A Consumer Council study on the bank interest rate movements in Hong Kong has found significant deviations from those of the US in recent years.
The study, which covered a 5-year period of first the interest rate down cycle and then the hike cycle between January 2001 and December 2005, noted significant differences in the pattern of recent interest rate adjustments by banks in Hong Kong from those of the US.
This is contrary to the general public impression that under the Linked Exchange Rate System, Hong Kong's interest rates will follow closely those in the US. But for various reasons, this may not always be the case.
According to the study, the deviations within the period studied have produced a positive interest rate differential between the average accumulative Hong Kong Best Lending Rate (BLR) and US Federal Funds Rate of 67 bps (basis points) or 0.67%.
That is: after the cumulative downward and upward adjustments, the BLR was 0.67% higher than that of the Fed Funds Rate, compared with the beginning of the period, January 2001.
The differential was derived from the interest rate adjustments by banks here in response to both the rise and down cycles of US interest rates during the period.
There have been suggestions of the possibility of a need to "catch up" on the current interest rate hike by raising the BLR further.
In light of the study findings, the Council is of the view those advocating for a raise will owe the public an explanation why such a move is necessary.

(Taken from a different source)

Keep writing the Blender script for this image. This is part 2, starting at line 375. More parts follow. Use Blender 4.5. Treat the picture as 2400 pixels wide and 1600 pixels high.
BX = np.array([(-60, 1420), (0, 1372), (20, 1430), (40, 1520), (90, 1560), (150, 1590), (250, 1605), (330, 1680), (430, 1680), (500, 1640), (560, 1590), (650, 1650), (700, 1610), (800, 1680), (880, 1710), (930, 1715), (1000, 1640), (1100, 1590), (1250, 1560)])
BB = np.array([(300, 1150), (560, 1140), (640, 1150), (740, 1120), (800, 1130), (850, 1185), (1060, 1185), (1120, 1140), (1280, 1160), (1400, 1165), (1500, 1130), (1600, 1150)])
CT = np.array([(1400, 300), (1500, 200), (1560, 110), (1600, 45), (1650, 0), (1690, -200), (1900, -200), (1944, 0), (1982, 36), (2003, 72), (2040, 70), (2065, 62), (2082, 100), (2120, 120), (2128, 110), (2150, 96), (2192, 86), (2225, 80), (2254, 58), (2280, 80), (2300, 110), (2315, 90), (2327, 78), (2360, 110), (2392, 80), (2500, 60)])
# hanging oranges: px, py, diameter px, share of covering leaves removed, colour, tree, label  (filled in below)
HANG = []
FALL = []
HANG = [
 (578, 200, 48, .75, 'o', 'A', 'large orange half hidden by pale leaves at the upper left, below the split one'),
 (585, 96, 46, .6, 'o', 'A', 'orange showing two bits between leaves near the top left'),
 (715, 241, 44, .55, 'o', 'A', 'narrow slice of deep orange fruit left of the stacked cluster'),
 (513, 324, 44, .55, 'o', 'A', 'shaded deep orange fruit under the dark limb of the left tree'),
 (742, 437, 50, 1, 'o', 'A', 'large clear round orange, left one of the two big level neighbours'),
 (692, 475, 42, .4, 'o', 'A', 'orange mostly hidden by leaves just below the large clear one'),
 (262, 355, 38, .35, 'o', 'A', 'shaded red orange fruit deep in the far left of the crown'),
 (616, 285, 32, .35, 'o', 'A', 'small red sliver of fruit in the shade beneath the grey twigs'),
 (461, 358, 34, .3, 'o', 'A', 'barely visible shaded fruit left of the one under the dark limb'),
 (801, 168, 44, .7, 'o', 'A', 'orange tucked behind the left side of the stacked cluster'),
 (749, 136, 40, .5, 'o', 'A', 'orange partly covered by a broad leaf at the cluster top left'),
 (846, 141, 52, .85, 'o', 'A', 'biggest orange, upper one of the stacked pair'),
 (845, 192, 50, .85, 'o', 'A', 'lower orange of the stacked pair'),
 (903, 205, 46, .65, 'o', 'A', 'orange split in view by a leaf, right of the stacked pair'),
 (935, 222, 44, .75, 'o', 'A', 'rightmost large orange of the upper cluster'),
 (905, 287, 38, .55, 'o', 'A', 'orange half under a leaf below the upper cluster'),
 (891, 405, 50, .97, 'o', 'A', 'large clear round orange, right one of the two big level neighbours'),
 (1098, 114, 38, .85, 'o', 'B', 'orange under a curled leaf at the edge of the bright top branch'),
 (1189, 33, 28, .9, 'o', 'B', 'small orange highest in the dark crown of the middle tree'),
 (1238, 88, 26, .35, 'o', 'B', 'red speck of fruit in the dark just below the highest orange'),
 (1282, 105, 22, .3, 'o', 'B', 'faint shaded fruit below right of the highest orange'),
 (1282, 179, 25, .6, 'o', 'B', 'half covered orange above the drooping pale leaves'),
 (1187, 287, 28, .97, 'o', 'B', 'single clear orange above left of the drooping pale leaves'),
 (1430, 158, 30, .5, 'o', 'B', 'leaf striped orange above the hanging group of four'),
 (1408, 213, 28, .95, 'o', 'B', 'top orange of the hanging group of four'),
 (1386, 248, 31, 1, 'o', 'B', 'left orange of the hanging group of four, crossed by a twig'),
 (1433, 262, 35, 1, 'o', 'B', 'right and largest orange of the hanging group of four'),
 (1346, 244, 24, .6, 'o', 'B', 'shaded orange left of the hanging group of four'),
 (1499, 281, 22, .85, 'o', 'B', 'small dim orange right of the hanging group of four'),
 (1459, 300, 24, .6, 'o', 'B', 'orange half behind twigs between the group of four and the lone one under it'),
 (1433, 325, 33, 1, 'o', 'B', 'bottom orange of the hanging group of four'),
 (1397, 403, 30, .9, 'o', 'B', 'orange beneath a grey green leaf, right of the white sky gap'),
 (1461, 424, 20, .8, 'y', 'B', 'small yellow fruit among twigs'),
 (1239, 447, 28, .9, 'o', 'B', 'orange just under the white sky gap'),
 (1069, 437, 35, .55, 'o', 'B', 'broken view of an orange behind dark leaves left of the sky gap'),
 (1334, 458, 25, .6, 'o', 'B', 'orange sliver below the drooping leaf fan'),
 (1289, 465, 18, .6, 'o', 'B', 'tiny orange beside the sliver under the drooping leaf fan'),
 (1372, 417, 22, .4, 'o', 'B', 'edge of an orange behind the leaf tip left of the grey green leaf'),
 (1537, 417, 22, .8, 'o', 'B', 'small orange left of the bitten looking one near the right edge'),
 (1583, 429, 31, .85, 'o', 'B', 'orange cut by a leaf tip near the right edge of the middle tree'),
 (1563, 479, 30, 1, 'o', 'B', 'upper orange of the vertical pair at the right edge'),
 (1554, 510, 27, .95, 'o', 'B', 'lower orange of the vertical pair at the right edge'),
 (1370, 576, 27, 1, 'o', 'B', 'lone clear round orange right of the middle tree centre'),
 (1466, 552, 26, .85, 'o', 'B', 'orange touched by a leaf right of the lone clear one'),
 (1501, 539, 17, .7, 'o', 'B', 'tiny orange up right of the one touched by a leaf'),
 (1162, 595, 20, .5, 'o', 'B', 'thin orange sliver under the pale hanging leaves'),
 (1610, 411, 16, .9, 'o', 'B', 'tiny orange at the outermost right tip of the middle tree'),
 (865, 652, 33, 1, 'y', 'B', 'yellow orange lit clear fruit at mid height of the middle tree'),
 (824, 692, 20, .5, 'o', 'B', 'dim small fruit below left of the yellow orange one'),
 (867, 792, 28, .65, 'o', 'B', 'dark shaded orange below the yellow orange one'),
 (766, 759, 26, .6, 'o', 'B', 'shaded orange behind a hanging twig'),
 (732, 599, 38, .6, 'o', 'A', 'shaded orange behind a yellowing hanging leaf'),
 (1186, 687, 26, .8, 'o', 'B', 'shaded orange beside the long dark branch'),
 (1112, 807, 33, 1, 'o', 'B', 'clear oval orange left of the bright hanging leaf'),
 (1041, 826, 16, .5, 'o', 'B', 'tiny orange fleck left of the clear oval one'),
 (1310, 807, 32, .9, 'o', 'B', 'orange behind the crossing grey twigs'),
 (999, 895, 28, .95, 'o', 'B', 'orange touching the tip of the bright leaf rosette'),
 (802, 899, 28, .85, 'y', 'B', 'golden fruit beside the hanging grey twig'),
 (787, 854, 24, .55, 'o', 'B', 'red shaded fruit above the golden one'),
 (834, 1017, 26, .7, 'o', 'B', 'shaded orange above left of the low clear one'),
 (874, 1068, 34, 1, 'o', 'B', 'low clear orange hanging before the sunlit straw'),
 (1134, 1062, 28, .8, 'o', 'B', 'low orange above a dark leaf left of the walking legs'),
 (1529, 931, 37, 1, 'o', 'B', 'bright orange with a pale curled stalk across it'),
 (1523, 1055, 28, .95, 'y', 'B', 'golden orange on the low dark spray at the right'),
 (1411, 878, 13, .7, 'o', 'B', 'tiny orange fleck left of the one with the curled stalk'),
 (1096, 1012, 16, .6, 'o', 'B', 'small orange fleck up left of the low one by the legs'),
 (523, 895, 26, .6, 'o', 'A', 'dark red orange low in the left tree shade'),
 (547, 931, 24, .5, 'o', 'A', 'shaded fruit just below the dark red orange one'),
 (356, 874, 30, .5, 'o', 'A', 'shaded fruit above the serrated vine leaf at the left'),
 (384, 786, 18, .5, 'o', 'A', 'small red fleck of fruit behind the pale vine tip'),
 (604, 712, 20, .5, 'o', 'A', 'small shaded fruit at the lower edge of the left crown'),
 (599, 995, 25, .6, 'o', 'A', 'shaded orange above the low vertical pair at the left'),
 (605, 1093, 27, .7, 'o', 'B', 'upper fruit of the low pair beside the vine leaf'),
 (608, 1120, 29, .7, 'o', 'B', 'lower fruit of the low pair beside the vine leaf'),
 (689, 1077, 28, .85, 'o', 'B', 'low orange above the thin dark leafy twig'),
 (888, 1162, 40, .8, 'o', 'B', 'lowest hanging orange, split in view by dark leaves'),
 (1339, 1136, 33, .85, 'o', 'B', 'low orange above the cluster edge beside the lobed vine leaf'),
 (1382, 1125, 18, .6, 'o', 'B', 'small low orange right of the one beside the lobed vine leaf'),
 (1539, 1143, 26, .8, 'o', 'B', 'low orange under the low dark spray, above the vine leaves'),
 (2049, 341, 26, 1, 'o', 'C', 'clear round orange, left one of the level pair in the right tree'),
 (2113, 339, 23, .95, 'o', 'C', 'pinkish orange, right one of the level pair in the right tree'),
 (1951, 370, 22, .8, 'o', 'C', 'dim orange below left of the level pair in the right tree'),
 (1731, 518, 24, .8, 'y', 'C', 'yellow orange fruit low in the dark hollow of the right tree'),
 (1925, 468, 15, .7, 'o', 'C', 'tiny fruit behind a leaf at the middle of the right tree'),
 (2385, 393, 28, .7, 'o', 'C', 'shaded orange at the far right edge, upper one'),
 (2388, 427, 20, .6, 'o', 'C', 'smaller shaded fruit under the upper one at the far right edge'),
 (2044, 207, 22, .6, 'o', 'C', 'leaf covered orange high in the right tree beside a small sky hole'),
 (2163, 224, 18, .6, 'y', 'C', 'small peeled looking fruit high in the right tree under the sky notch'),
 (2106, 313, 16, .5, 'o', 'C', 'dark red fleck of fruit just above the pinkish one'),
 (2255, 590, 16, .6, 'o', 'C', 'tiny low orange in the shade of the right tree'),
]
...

The study showed that during the current US interest rate hike cycle rising by a total of 325 bps or 3.25% (by the end of 2005), Hong Kong did not follow suit most of the times thereby rising to an average accumulative increase of only 292 bps or 2.92% in BLR, which is 33 bps or 0.33% less than that of the US.

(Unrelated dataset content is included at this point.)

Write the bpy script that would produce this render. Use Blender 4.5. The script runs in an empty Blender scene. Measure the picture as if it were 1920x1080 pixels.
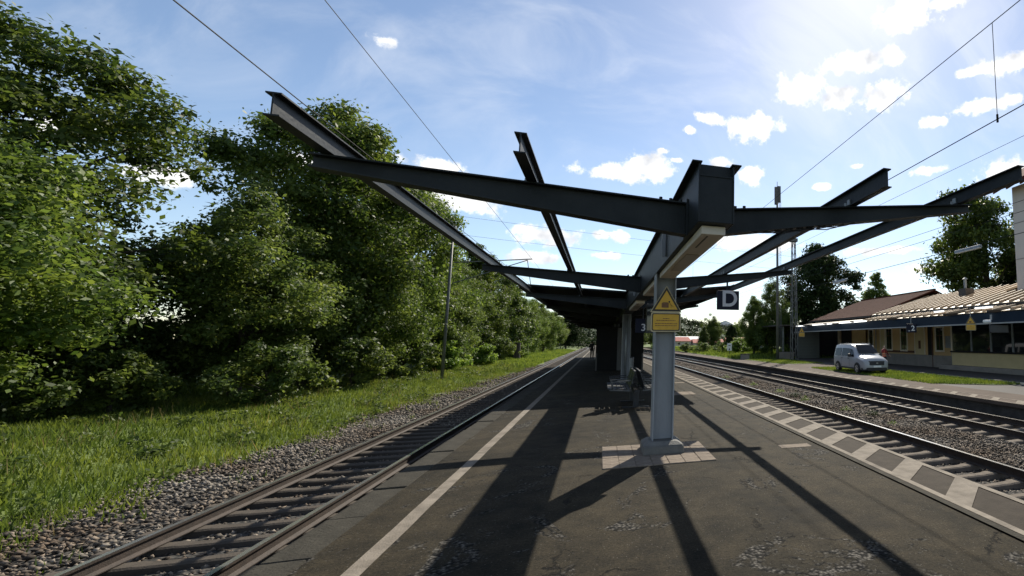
import bpy, bmesh, math, random
import numpy as np
from mathutils import Vector, Matrix

random.seed(7)
RNG = np.random.default_rng(11)
scene = bpy.context.scene
COL = scene.collection

# ------------------------------------------------------------------ camera
EYE = 1.72
cam_d = bpy.data.cameras.new("camera")
cam = bpy.data.objects.new("camera", cam_d)
COL.objects.link(cam)
cam_d.sensor_width = 36.0
cam_d.lens = 900.0 / 1920.0 * 36.0
cam_d.shift_x = -0.25
cam_d.clip_start = 0.05
cam_d.clip_end = 20000
cam.matrix_world = Matrix.Translation((0, 0, EYE)) @ Matrix((
    (0.9448029707696212, -0.035967214048734014, -0.32565887971690766),
    (-0.32763904899278834, -0.10371758429899093, -0.9390928155844251),
    (0.0, 0.9939562476390771, -0.10977694557258248))).to_4x4()
scene.camera = cam

# ------------------------------------------------------------------ world / sky
SUN = Vector((0.57, 1.0, 1.0)).normalized()
ELEV = math.asin(SUN.z)
AZ = math.atan2(SUN.x, SUN.y)

world = bpy.data.worlds.new("World")
scene.world = world
world.use_nodes = True
wn = world.node_tree.nodes
wl = world.node_tree.links
wn.clear()


def wnode(t, **kw):
    n = wn.new(t)
    for k, v in kw.items():
        setattr(n, k, v)
    return n


def wmath(op, a, b=None, c=None):
    n = wnode('ShaderNodeMath', operation=op)
    for i, x in enumerate((a, b, c)):
        if x is None:
            continue
        if isinstance(x, (int, float)):
            n.inputs[i].default_value = x
        else:
            wl.new(x, n.inputs[i])
    return n.outputs[0]


sky = wnode('ShaderNodeTexSky', sky_type='NISHITA', sun_disc=False)
sky.sun_elevation = ELEV
sky.sun_rotation = AZ
sky.altitude = 500
sky.air_density = 1.0
sky.dust_density = 0.4
sky.ozone_density = 0.5
tc = wnode('ShaderNodeTexCoord')
DIR = tc.outputs['Generated']
sep = wnode('ShaderNodeSeparateXYZ')
wl.new(DIR, sep.inputs[0])
azi = wmath('ARCTAN2', sep.outputs[0], sep.outputs[1])
ele = wmath('ARCSINE', sep.outputs[2])
cmb = wnode('ShaderNodeCombineXYZ')
wl.new(azi, cmb.inputs[0])
wl.new(ele, cmb.inputs[1])
CLOUDS = [(0.028, 0.33, 0.0747, 0.0161), (0.088, 0.344, 0.0437, 0.0263), (0.305, 0.434, 0.0464, 0.0277),
          (0.207, 0.446, 0.0276, 0.0117), (0.167, 0.423, 0.0147, 0.0079), (0.404, 0.497, 0.0487, 0.0282),
          (0.485, 0.481, 0.0363, 0.0171), (0.569, 0.479, 0.0631, 0.0224), (0.52, 0.541, 0.0783, 0.0179),
          (0.597, 0.546, 0.0284, 0.0175), (0.635, 0.608, 0.0556, 0.029), (0.715, 0.613, 0.0455, 0.011),
          (0.826, 0.494, 0.0377, 0.02), (0.774, 0.494, 0.0425, 0.0078), (0.77, 0.433, 0.0631, 0.0117),
          (0.68, 0.42, 0.0275, 0.0094), (0.807, 0.316, 0.0548, 0.0189), (0.231, 0.364, 0.0274, 0.0093),
          (0.294, 0.343, 0.0252, 0.0188), (-0.105, 0.2, 0.0551, 0.0179), (-0.004, 0.208, 0.0183, 0.0093),
          (0.024, 0.207, 0.0207, 0.0105), (-0.126, 0.157, 0.0387, 0.0099), (-0.002, 0.168, 0.0304, 0.0084),
          (0.289, 0.204, 0.0903, 0.0198), (-0.286, 0.296, 0.0432, 0.0122), (-0.259, 0.244, 0.0698, 0.0217),
          (0.109, 0.38, 0.011, 0.006), (0.448, 0.316, 0.0158, 0.0063), (0.14, 0.364, 0.0145, 0.0061),
          (0.521, 0.353, 0.0133, 0.0051), (0.664, 0.332, 0.0305, 0.008), (-0.373, 0.468, 0.0209, 0.0089),
          (-0.458, 0.266, 0.0353, 0.0107), (-0.584, 0.211, 0.0308, 0.0121), (-0.659, 0.247, 0.0328, 0.012),
          (0.659, 0.141, 0.0592, 0.0105), (0.556, 0.183, 0.0634, 0.0086),
          (1.2, 0.35, 0.09, 0.03), (1.6, 0.5, 0.12, 0.04), (2.1, 0.3, 0.13, 0.03), (2.7, 0.45, 0.14, 0.04),
          (-1.2, 0.4, 0.12, 0.03), (-1.8, 0.3, 0.14, 0.03), (-2.4, 0.5, 0.13, 0.04), (-2.9, 0.25, 0.12, 0.03)]
best = None
for (a, e, ra, re) in CLOUDS:
    s = wnode('ShaderNodeVectorMath', operation='SUBTRACT')
    wl.new(cmb.outputs[0], s.inputs[0])
    s.inputs[1].default_value = (a, e, 0)
    q = wnode('ShaderNodeVectorMath', operation='MULTIPLY')
    wl.new(s.outputs[0], q.inputs[0])
    q.inputs[1].default_value = (1 / ra, 1 / re, 0)
    ln = wnode('ShaderNodeVectorMath', operation='LENGTH')
    wl.new(q.outputs[0], ln.inputs[0])
    best = ln.outputs['Value'] if best is None else wmath('MINIMUM', best, ln.outputs['Value'])
nz = wnode('ShaderNodeTexNoise')
nz.inputs['Scale'].default_value = 30
nz.inputs['Detail'].default_value = 7
nz.inputs['Roughness'].default_value = 0.62
wl.new(DIR, nz.inputs['Vector'])
nb = wnode('ShaderNodeTexNoise')
nb.inputs['Scale'].default_value = 22
nb.inputs['Detail'].default_value = 3
wl.new(DIR, nb.inputs['Vector'])
# cumulus: distance to the nearest cloud body, roughened by noise
d0 = wmath('SUBTRACT', 1.3, best)
d0 = wmath('MAXIMUM', d0, -1.4)
d1 = wmath('MULTIPLY_ADD', wmath('SUBTRACT', nz.outputs['Fac'], 0.5), 3.4, d0)
mr = wnode('ShaderNodeMapRange', interpolation_type='SMOOTHSTEP')
wl.new(d1, mr.inputs['Value'])
mr.inputs['From Min'].default_value = 0.0
mr.inputs['From Max'].default_value = 0.7
cum = mr.outputs['Result']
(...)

However, this has not taken fully into account the interest rates down cycle during the same period when the average accumulative reduction of Hong Kong Best Lending Rate was 450 bps and the US interest rates 550 bps. The reduction in Hong Kong was, therefore, smaller by 100 bps or 1%.

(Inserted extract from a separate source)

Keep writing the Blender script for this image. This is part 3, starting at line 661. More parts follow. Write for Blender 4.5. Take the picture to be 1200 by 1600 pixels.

The end result is an interest rate differential to the extent of 67 bps or 0.67%.
Secondly, the study also found a gap between the movements of the Best Lending Rate and the Hong Kong Dollar Savings Rate. During the current hike cycle, while the former rose by a total of 292 bps on average, the latter was up only by 260 bps, a differential of 32 bps or 0.32%, much to the chagrin of bank depositors.
The reverse is, however, true in a down cycle - the average Best Lending Rate was cut less than the Savings Rate by 24 bps or 0.24%.
The gap resulting from these discrepancies was widened by a total of 56 bps or 0.56%.
The Council has looked into the lingering public concern that banks are quick to raise but slow to reduce interest rates. This may have opposite effects on the depositors and the borrowers.
While this kind of asymmetrical timing in upward and downward rate adjustments may seem beneficial to depositors but cost increasing for borrowers, and hence neutralizing in net aggregate effect, one has to bear in mind the widened gap between the BLR and the Saving Rate noted above.
During the current hike cycle, it was found that the majority of the 19 local banks in the survey increased their BLR within one to two days after the US rate announcement.
Whereas during the down cycle, of the 12 banks that provided full data, majority took about three days - with a few taking an even longer adjustment time of beyond three days - to effect the rate changes.
According to the Hong Kong Association of Banks (HKAB), bank's loan and deposit ratio, market conditions, and business strategies are major factors causing time lag in interest rate adjustment. The longer time required to effect rate deduction might be partially due to the need for the HKAB to meet for discussion on interest rate change (when the Interest Rates Rules were still in force before July 2001; the HKAB would meet on Friday and any rate change would come into effect the following Monday).
The Council is also concerned over the confusion created by the existence of two tiers of P (Prime Rate or Best Lending Rate) to mortgage borrowers in their quest for the most competitive deal in the market.
As borne out in the study, lenders with a higher P (8% per annum at the time) were not necessarily less competitive than those with a lower P (7.75% per annum); some were in fact cheaper.
Consumers shopping for mortgage loans are advised to always ask the lender for the effective mortgage interest rate (in absolute terms), alongside with the level of the Prime Rate.
For example, in the case of a $1 million mortgage loan of 20-year repayment period, a mortgage rate of P-2.35 could turn out to be in absolute terms 5.4%, lower than a mortgage rate of P-2.5 which effectively was 5.5%.
According to the survey, the difference in interest savings between the most and the least competitive mortgage loans could reach up to 13%. So, do choose carefully the mortgage plan that will most suit your own individual need and budget.
Other important considerations in the choice of a mortgage loan include: cash rebate benefit that may require the borrowers to return partially or in full if they were to redeem their mortgaged property within the first three years; penalty charges for early redemption calculated on the original mortgage loan amount instead of the outstanding balance; late charge on overdue repayment ranging from 7.75% to 17% per annum.